At least 10 bombs, all targeting police posts, have been detonated since Saturday. Eight police were injured and one woman was killed.

Ten other police officers have killed since Saturday by gunmen riding in cars or on motorcycles. Their deaths bring to 53 the number of police officers murdered in Medellin since Escobar and nine men broke out of their luxury jail in July.

Seven of the fugitives surrendered, reportedly because of the constant pressure of police searching for them.

Officials say Escobar, leader of the Medellin cocaine cartel, has been paying $2,100 for every police officer killed in an effort to get police to stop searching for him.

The government official said Escobar is trying to intimidate authorities into providing him with a safe way to surrender.

Escobar’s ability to launch attacks has been diminished by the deaths and jailings of many of his associates, though he is still a major threat, the official said.

Medellin authorities are trying to combat that threat through emergency measures. Officials lowered the speed limit, set up military roadblocks across Medellin and ordered drivers to keep inside lights on at night so their faces can be seen.

Leftist rebels have stepped up their offensive over the past week, but an army communique Friday said the military was countering it effectively.

At least 12 guerrillas from the Simon Bolivar Coordinated Front and one soldier were killed during an attack on police barracks in Ginebra, about 185 miles west of Bogota, Police Col. Ismael Hidalgo told RCN radio.

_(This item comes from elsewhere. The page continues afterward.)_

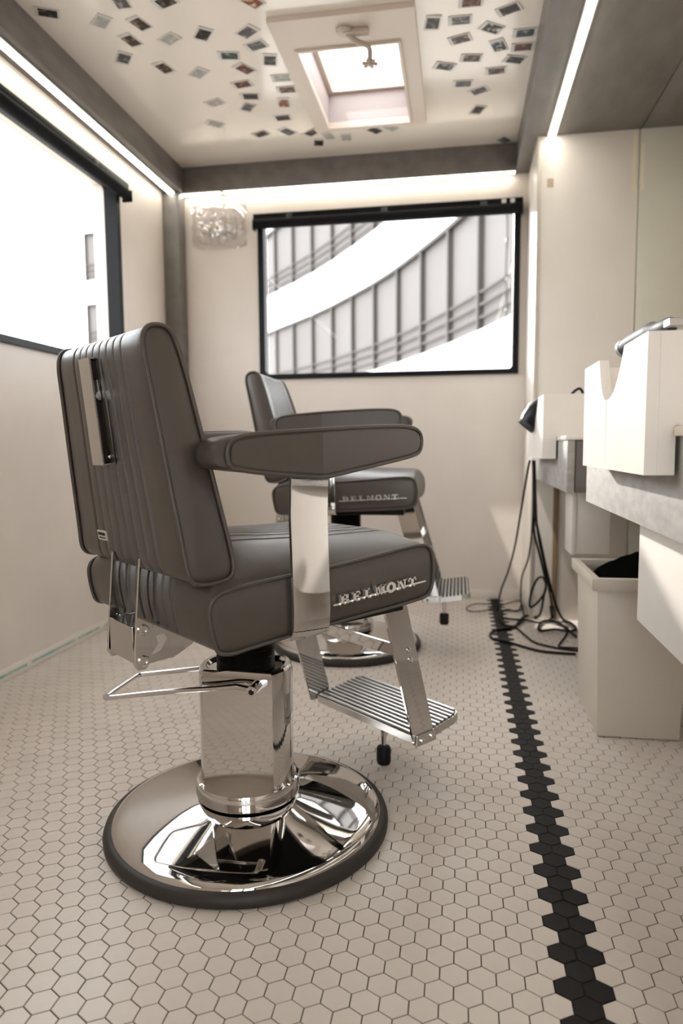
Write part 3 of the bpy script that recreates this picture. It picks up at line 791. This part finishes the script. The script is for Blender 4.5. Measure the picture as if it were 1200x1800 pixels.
def organiser(name, label, y0, y1, near_lid):
    par = tag(empty(name, (.30,(y0+y1)/2,.822)), label, 'organiser box', 'white tool organisers')
    L_=Vector(par.location); L=lambda b:(b[0]-L_.x,b[1]-L_.x,b[2]-L_.y,b[3]-L_.y,b[4]-L_.z,b[5]-L_.z)
    ln=y1-y0; ca,cb_=y0+.29*ln, y0+.695*ln; cz=.9645; top=1.0555; mid=y0+.547*ln
    # U cut outline, split in two boards at the seam
    def ucurve(t): # t 0..1 along the cut from near top to bottom to far top
        yy=ca+(cb_-ca)*t
        u=abs((yy-mid)/((ca-mid) if yy<mid else (cb_-mid)))
        return yy, cz+(top-cz)*(u**2.4)
    pts=[ucurve(i/40) for i in range(41)]
    nearp=[(y0,.822),(mid-.0004,.822)]+[p for p in pts if p[0]<mid-.0005][::-1]+[(ca-.0001,top),(y0,top)]
    farp=[(mid+.0004,.822),(y1,.822),(y1,top),(cb_+.0001,top)]+[p for p in pts if p[0]>mid+.0005][::-1]
    for poly in (nearp,farp):
        b=MB().prism([(p[0]-L_.y,p[1]-L_.z) for p in poly],'x',.0,.020)
        obj('front_board', b.me('fb'), whiteb, par)
    for (a_,b_) in ((y0,y0+.016),(y1-.016,y1)):
        m_=MB().prism([(.3202-L_.x,.822-L_.z),(.3475-L_.x,.822-L_.z),(.3475-L_.x,.9035-L_.z),(.62-L_.x,.9035-L_.z),(.62-L_.x,top-L_.z),(.3202-L_.x,top-L_.z)],'y',a_-L_.y,b_-L_.y)
        obj('side_board', m_.me('sb'), whiteb, par)
    box_o('back_board', L((.604,.62,y0+.0162,y1-.0162,.9035,top)), whiteb, par)
    box_o('bottom_board', L((.3202,.6038,y0+.0162,y1-.0162,.9035,.912)), whiteb, par)
    box_o('under_board', L((.3202,.3475,y0+.0162,y1-.0162,.822,.832)), whiteb, par)
    box_o('divider', L((.3202,.6038,ca-.016,ca,.9125,top)), whiteb, par)
    box_o('lid', L((.3202,.6038,y0+.0162,ca-.0165,top-.012,top)), whiteb, par)
    return par
organiser('tool_organiser','near white organiser box with an empty U-shaped notch, overhanging the counter', 1.221, 1.80, True)
organiser('tool_organiser','far white organiser box with a black hair dryer in its notch', 2.655, 3.25, True)
# light worktop edge end caught behind the near organiser
ce = tag(box_o('edge_trim', (.340,.3485,.56,1.205,.886,.902), beigeedge, bevel=.001), 'beige edging strip along the near counter beside the organiser', 'edging')

# hanging drawer units
def drawer(name,label,b):
    par=tag(empty(name,(b[0],(b[2]+b[3])/2,b[4])),label,'cabinet','white units under the counters'); L_=Vector(par.location)
    q=lambda b:(b[0]-L_.x,b[1]-L_.x,b[2]-L_.y,b[3]-L_.y,b[4]-L_.z,b[5]-L_.z)
    box_o('carcass', q((b[0]+.018,b[1],b[2]+.004,b[3]-.004,b[4]+.004,b[5])), whitep, par, .001)
    box_o('front_panel', q((b[0],b[0]+.0175,b[2],b[3],b[4],b[5]-.002)), whiteb, par, .0015)
    return par
drawer('hanging_cabinet','large white hanging cabinet under the near counter', (.44,XR-.002,.62,1.81,.437,.7118))
drawer('hanging_cabinet','small white hanging unit under the far counter behind the bin', (.44,.585,2.86,3.03,.437,.7118))

# waste bin
def bin_():
    par=tag(empty('waste_bin',(.53,2.29,0)),'cream plastic waste bin with a broad rim under the counters','bin'); L_=Vector(par.location)
    def ring(x0,x1,y0,y1,z): return [Vector((x,y,z))-L_ for x,y in ((x0,y0),(x1,y0),(x1,y1),(x0,y1))]
    R_=[ring(.414,.646,2.122,2.458,.002),ring(.403,.657,2.118,2.468,.452),ring(.408,.652,2.123,2.463,.452),ring(.419,.641,2.128,2.452,.012)]
    vs=sum(R_,[]); fs=[(3,2,1,0)]
    for i in range(3):
        for k in range(4): fs.append((i*4+k,i*4+(k+1)%4,(i+1)*4+(k+1)%4,(i+1)*4+k))
    fs.append((12,13,14,15))
    b=MB(); b.add(vs,fs); obj('body', b.me('bin',bevel=.004,bangle=50,smooth=40), binm, par)
    R_=[ring(.386,.674,2.101,2.482,.448),ring(.384,.676,2.099,2.484,.484),ring(.409,.651,2.124,2.460,.484),ring(.4085,.6515,2.1235,2.4605,.448)]
    vs=sum(R_,[]); fs=[]
    for i in range(4):
        for k in range(4): fs.append((i*4+k,i*4+(k+1)%4,((i+1)%4)*4+(k+1)%4,((i+1)%4)*4+k))
    b=MB(); b.add(vs,fs); obj('rim', b.me('rim',bevel=.003,smooth=40), binm, par)
bin_()
def lump():
    bm=bmesh.new(); bmesh.ops.create_icosphere(bm, subdivisions=4, radius=1)
    from mathutils import noise
    for v in bm.verts:
        d_=1+.16*noise.noise(v.co*1.7)+.06*noise.noise(v.co*5)
        v.co=Vector((v.co.x*.112*d_, v.co.y*.155*d_, v.co.z*.080*d_))
        v.co.z += .032*math.exp(-((v.co.x-.05)**2+(v.co.y-.03)**2)/.004)
        v.co.x=max(-.115,min(.115,v.co.x)); v.co.y=max(-.155,min(.155,v.co.y))
    me=bpy.data.meshes.new('bag'); bm.to_mesh(me); bm.free(); me.polygons.foreach_set('use_smooth',[True]*len(me.polygons)); return me
tag(obj('black_bag', lump(), mat('bag_black',(.003,.003,.003),.8,spec=.0), None, (.532,2.29,.432)), 'black bag heaped inside the cream waste bin', 'bag')

# hair dryer in the far organiser's notch
hd=tag(empty('hair_dryer',(.312,2.965,.975)),'black hair dryer with silver rim resting in the far organiser notch','hair dryer')
def body():
    T=Matrix.Translation((0,0,.018)) @ Matrix.Rotation(-PI/2-.85,4,'Y')
    return MB().lathe([(.012,-.042),(.030,-.038),(.036,-.02),(.037,0.),(.033,.028),(.026,.044),(.024,.052),(.019,.052),(.019,.04)],32,T=T).me('dbody',smooth=45)
hd.scale=(1.35,1.35,1.35)
obj('body', body(), dryerm, hd)
obj('nozzle_rim', MB().lathe([(.027,.040),(.0275,.054),(.0235,.054)],32,T=Matrix.Translation((0,0,.018)) @ Matrix.Rotation(-PI/2-.85,4,'Y'),cap=False).me('nrim',smooth=40), silver, hd)
obj('handle', MB().tube(catmull([(.02,0,.045),(.045,0.,.04),(.07,.0,.02),(.085,.0,-.01)],5),[.016]*16,16).me('handle',smooth=60), dryerm, hd)

# clippers and small things on the organisers
cl=tag(empty('hair_clipper',(.338,1.425,1.0535)),'silver grey hair clipper lying on the near white organiser','clipper')
cl.rotation_euler=(-.05,0,.12)
obj('body', MB().tube(catmull([(0,-.14,.015),(0,-.06,.019),(0,.02,.019),(0,.075,.017)],5),[.011]+[.014]*4+[.0185]*11,18).me('cbody',smooth=60), silver, cl)
obj('end_cap', MB().tube([(0,.0735,.017),(0,.088,.017),(0,.092,.017)],[.0193,.0193,.014],18).me('ccap',smooth=40), mat('pale_plastic',(.30,.31,.33),.5), cl)
obj('blade', MB().box(-.016,.016,-.166,-.142,.008,.020).me('blade',bevel=.001), alum, cl)
hc=tag(empty('hair_clip',(.437,2.77,1.0558)),'small black hair clip on the far white organiser','hair clip')
obj('upper_jaw', MB().tube(catmull([(-.022,0,.006),(-.008,0,.020),(.006,0,.026),(.016,0,.016),(.018,0,.004)],4),[.005]*17,8).me('jaw',smooth=60), blackm, hc)
obj('lower_jaw', MB().box(-.022,.018,-.006,.006,0,.006).me('jaw2',bevel=.001), blackm, hc)
cb2=tag(empty('flat_comb',(.375,2.78,1.0558)),'flat lilac grey comb lying on the far white organiser','comb')
cbm=mat('comb_lilac',(.42,.38,.45),.4)
obj('spine', MB().box(-.03,.03,-.004,.004,0,.008).me('spine',bevel=.001), cbm, cb2)
tt=MB()
for i in range(14): tt.box(-.029+i*.0043,-.0268+i*.0043,.004,.024,.001,.005)
obj('teeth', tt.me('teeth'), cbm, cb2)

# ------------------------------------------------------------------ cables
CAB=[
[(0.289,3.0,0.802),(0.29,3.1,0.756),(0.282,3.3,0.565),(0.27,3.45,0.384),(0.247,3.55,0.24),(0.215,3.6,0.128),(0.204,3.674,0.006),(0.204,3.47,0.006),(0.239,3.376,0.006),(0.272,3.359,0.006),(0.303,3.231,0.006),(0.336,3.113,0.006),(0.412,3.044,0.006),(0.489,3.013,0.006),(0.555,2.998,0.006)],
[(0.301,3.0,0.802),(0.315,3.1,0.707),(0.34,3.35,0.507),(0.34,3.5,0.322),(0.315,3.56,0.211),(0.314,3.6,0.101),(0.335,3.813,0.006),(0.303,3.688,0.006),(0.253,3.72,0.006),(0.218,3.614,0.006),(0.218,3.427,0.006),(0.266,3.379,0.006),(0.319,3.50,0.006),(0.338,3.735,0.006),(0.34,3.873,0.006)],
[(0.305,3.0,0.802),(0.32,3.1,0.682),(0.34,3.25,0.557),(0.384,3.4,0.407),(0.428,3.48,0.243),(0.469,3.5,0.099),(0.511,3.54,0.006),(0.538,3.45,0.006),(0.546,3.345,0.006),(0.508,3.299,0.006),(0.448,3.321,0.006),(0.384,3.282,0.006),(0.376,3.352,0.006),(0.422,3.478,0.006),(0.487,3.421,0.006),(0.524,3.204,0.006)],
[(0.305,3.02,0.802),(0.328,3.15,0.654),(0.345,3.35,0.481),(0.392,3.45,0.317),(0.421,3.5,0.211),(0.422,3.5,0.154),(0.39,3.52,0.092),(0.354,3.54,0.063),(0.356,3.52,0.134),(0.378,3.5,0.204),(0.402,3.48,0.226),(0.419,3.46,0.196),(0.412,3.46,0.145),(0.40,3.54,0.02),(0.345,3.60,0.006),(0.298,3.483,0.006),(0.264,3.358,0.006),(0.201,3.317,0.006),(0.162,3.271,0.006),(0.146,3.199,0.006),(0.16,3.134,0.006),(0.213,3.105,0.006),(0.302,3.012,0.006),(0.368,2.971,0.006),(0.484,2.955,0.006)],
[(0.306,2.98,0.802),(0.326,3.1,0.633),(0.36,3.3,0.46),(0.413,3.4,0.257),(0.443,3.42,0.102),(0.464,3.54,0.02),(0.429,3.49,0.006),(0.385,3.462,0.006),(0.335,3.5,0.006),(0.28,3.504,0.006),(0.226,3.519,0.006)],
[(0.228,3.908,0.006),(0.163,3.828,0.006),(0.093,3.819,0.006),(0.046,3.718,0.006),(0.06,3.642,0.006),(0.118,3.65,0.006),(0.189,3.737,0.006),(0.278,3.872,0.006),(0.335,3.923,0.006),(0.34,3.858,0.006),(0.335,3.72,0.006),(0.28,3.685,0.006),(0.222,3.69,0.006)],
[(0.464,3.529,0.006),(0.493,3.465,0.006),(0.515,3.382,0.006),(0.482,3.236,0.006),(0.432,3.073,0.006),(0.472,3.053,0.006),(0.541,3.046,0.006)]]
CL=['black cable hanging furthest left from the far organiser, running to the bin','black cable hanging in a bow left of the bundle, ending in the floor tangle','black cable in the thick bundle that fans out right on the floor','black cable of the bundle with a loop in mid air near the floor','black cable of the bundle ending in a plug by the wooden strip','thin black cable lying in a wide loop on the tiles by the back wall','short black cable zigzagging on the floor beside the bin']
random.seed(7)
CR=[.0046,.0042,.0062,.0056,.0048,.0034,.0042]
for i,(c_,lb) in enumerate(zip(CAB,CL)):
    r_=CR[i]
    pts=[(p[0],p[1],(r_+.0006+ .0035*(i%3)) if p[2]<.01 else min(p[2]+.004,.815)) for p in c_]
    pts=[(Vector(p).x,Vector(p).y,max(r_+.0005,Vector(p).z)) for p in catmull(pts,7)]
    c=tag(obj('cable', MB().tube(pts,r_,8).me('cable',smooth=70), mat('cable_black',(.006,.0055,.0055),.5,spec=.2)), lb, 'cable','cables under the far counter')
    if i==4:
        obj('plug', MB().tube([(0.458,3.53,0.075),(0.464,3.54,0.018)],[.012,.009],10).me('plug',smooth=40), MATS['cable_black'], c)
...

In Caribona, 260 miles north of Bogota, 15 guerrillas were killed in a clash and 12 others died in battles around the town of Socha, 125 northwest of the capital.

The army said 10 rebels, including a political officer, were slain in battles in Cesar, north of Bogota, and four others died in the town of Vega Larga, 240 miles south of Bogota, according to the communique.

It reported only three army casualties.

A guerrilla attack last Saturday on a police post at a remote southern oilfield prompted President Cesar Gaviria to impose a 90-day national emergency Sunday, giving him extra powers to combat guerrillas and drug traffickers.